From the listing below, copy only the lines running from the line that contains "Recreate this scene" to the line that contains "PROJ = Vector((2.0, 4.45, 0.13))", both included.

Records with scene code:
╔══
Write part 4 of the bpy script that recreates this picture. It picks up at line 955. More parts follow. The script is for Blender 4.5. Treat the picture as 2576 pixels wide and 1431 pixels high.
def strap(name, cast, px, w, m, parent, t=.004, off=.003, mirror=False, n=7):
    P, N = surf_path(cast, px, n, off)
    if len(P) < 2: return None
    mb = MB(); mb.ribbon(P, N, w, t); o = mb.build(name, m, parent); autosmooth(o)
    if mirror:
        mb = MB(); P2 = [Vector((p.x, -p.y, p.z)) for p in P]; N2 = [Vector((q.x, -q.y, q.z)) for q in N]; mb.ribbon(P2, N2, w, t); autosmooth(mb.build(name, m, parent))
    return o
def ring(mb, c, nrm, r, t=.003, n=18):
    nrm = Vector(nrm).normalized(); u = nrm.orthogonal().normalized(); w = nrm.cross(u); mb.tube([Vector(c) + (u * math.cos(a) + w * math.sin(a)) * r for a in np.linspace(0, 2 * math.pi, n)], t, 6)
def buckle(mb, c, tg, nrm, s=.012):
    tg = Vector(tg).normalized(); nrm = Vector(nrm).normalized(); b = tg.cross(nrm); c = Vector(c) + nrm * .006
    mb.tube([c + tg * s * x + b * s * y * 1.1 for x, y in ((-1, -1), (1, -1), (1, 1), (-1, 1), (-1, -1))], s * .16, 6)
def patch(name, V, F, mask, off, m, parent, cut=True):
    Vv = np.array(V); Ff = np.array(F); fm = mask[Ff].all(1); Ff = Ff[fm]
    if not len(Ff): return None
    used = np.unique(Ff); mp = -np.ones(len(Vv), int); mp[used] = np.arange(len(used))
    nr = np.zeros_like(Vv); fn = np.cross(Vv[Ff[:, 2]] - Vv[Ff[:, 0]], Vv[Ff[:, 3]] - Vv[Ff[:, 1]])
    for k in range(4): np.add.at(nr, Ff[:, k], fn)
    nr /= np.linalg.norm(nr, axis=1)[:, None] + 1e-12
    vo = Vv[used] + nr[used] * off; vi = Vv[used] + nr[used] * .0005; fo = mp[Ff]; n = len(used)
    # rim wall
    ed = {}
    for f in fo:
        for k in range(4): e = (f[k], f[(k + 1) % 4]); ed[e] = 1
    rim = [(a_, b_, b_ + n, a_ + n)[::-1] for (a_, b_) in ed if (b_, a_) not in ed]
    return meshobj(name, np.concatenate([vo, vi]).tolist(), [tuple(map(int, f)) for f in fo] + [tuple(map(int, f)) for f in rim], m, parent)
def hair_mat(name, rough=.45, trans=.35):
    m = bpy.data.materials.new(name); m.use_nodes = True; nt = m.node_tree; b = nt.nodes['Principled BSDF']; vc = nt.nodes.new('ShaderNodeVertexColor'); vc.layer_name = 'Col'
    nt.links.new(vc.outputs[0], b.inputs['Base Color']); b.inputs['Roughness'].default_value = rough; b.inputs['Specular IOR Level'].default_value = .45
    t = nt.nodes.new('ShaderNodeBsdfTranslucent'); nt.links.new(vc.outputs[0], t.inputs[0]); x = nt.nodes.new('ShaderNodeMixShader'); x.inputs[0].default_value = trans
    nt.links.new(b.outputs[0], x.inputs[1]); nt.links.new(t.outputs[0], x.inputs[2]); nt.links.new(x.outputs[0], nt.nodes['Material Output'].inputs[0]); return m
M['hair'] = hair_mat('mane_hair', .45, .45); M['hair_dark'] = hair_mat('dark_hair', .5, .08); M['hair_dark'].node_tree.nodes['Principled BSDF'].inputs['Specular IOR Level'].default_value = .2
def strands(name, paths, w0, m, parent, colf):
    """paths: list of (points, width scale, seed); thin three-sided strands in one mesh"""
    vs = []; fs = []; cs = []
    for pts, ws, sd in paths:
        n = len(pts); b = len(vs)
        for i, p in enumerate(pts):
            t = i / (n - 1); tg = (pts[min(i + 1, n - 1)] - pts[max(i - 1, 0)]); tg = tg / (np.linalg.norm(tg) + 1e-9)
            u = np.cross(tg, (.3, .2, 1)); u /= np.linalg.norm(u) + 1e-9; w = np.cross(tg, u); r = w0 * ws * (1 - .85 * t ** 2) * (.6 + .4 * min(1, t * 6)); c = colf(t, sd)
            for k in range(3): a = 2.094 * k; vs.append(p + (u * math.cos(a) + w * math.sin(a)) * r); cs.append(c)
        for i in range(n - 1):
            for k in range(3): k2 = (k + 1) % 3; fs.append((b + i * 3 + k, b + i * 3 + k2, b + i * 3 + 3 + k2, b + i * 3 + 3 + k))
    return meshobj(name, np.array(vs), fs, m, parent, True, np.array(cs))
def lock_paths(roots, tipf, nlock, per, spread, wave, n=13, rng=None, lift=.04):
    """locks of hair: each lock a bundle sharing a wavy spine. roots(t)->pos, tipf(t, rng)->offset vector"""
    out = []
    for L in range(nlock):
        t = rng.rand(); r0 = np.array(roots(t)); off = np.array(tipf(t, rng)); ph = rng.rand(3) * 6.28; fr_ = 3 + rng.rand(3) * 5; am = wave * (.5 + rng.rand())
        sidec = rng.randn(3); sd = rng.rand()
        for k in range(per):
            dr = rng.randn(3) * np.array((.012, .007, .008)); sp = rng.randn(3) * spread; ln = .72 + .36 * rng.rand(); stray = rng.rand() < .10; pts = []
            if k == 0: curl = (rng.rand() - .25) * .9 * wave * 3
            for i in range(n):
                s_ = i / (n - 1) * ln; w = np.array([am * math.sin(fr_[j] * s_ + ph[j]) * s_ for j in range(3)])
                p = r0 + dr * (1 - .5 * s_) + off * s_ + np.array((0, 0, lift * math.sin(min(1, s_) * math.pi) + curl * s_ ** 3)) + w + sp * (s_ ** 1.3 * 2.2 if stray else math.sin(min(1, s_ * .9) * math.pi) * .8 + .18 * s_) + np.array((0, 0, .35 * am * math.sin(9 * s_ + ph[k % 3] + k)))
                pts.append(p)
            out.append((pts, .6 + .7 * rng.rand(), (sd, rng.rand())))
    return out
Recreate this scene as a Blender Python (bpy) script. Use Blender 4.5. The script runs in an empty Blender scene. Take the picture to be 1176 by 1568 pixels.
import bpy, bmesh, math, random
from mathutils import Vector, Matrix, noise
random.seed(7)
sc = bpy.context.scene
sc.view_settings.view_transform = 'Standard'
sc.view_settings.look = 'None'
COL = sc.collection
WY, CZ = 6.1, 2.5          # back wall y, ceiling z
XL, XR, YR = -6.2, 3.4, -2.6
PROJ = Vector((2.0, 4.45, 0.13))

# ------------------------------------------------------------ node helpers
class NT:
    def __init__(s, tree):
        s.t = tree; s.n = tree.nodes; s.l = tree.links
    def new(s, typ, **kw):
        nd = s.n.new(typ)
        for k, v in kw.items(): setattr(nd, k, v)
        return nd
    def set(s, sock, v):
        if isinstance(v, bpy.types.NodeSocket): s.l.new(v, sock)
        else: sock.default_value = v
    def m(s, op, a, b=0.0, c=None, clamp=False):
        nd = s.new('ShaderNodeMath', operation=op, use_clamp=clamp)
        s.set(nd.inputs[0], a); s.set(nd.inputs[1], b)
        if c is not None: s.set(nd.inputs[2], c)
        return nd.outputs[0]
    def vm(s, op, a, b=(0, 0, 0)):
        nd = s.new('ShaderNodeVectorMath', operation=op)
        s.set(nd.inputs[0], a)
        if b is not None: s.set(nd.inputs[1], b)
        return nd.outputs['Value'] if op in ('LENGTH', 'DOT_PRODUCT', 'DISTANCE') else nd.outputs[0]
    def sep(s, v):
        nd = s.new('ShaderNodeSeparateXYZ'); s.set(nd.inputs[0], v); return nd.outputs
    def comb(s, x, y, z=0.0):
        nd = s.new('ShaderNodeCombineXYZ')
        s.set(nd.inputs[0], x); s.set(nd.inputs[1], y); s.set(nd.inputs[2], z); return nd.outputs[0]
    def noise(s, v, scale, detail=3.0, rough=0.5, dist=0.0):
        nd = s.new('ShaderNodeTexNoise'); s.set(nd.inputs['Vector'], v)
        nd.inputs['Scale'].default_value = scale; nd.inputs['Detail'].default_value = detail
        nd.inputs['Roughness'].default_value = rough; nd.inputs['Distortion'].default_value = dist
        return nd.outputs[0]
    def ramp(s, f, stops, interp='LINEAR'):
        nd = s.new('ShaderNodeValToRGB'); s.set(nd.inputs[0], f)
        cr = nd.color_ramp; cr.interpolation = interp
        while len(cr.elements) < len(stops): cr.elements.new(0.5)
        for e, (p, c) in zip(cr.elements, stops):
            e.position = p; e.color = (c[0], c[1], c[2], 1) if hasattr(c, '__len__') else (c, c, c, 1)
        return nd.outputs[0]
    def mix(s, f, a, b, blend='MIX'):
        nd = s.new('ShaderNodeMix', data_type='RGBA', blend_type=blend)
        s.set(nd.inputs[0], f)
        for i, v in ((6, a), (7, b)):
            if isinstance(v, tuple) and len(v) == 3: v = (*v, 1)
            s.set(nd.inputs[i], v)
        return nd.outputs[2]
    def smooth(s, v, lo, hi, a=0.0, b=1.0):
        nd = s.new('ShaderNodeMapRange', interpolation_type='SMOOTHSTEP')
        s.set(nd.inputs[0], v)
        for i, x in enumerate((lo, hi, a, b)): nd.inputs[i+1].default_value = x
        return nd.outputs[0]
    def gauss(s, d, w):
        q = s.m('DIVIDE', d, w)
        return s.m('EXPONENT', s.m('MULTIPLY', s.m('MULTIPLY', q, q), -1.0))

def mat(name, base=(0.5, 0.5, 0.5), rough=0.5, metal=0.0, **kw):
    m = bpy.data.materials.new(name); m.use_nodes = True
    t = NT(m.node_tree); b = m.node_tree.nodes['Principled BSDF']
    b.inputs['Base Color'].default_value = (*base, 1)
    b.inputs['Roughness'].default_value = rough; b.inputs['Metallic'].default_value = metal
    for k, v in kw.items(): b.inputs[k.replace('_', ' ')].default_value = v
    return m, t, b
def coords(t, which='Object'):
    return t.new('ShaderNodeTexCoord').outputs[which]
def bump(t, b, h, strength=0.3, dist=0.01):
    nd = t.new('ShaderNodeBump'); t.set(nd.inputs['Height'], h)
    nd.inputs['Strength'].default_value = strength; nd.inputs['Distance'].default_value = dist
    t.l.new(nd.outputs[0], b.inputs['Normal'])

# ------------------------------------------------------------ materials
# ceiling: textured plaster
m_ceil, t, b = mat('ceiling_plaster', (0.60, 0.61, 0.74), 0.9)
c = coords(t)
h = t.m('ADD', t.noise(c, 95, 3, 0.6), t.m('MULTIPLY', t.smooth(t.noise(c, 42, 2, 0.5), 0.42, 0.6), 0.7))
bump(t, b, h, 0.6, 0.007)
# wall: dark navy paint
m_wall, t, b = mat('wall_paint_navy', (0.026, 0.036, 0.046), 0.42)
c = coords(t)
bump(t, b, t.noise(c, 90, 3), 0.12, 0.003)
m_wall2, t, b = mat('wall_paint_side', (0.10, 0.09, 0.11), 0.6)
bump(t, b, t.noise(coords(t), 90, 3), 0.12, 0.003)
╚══
■ **RESPONSE**
Recreate this scene as a Blender Python (bpy) script. Use Blender 4.5. The script runs in an empty Blender scene. Take the picture to be 1176 by 1568 pixels.
import bpy, bmesh, math, random
from mathutils import Vector, Matrix, noise
random.seed(7)
sc = bpy.context.scene
sc.view_settings.view_transform = 'Standard'
sc.view_settings.look = 'None'
COL = sc.collection
WY, CZ = 6.1, 2.5          # back wall y, ceiling z
XL, XR, YR = -6.2, 3.4, -2.6
PROJ = Vector((2.0, 4.45, 0.13))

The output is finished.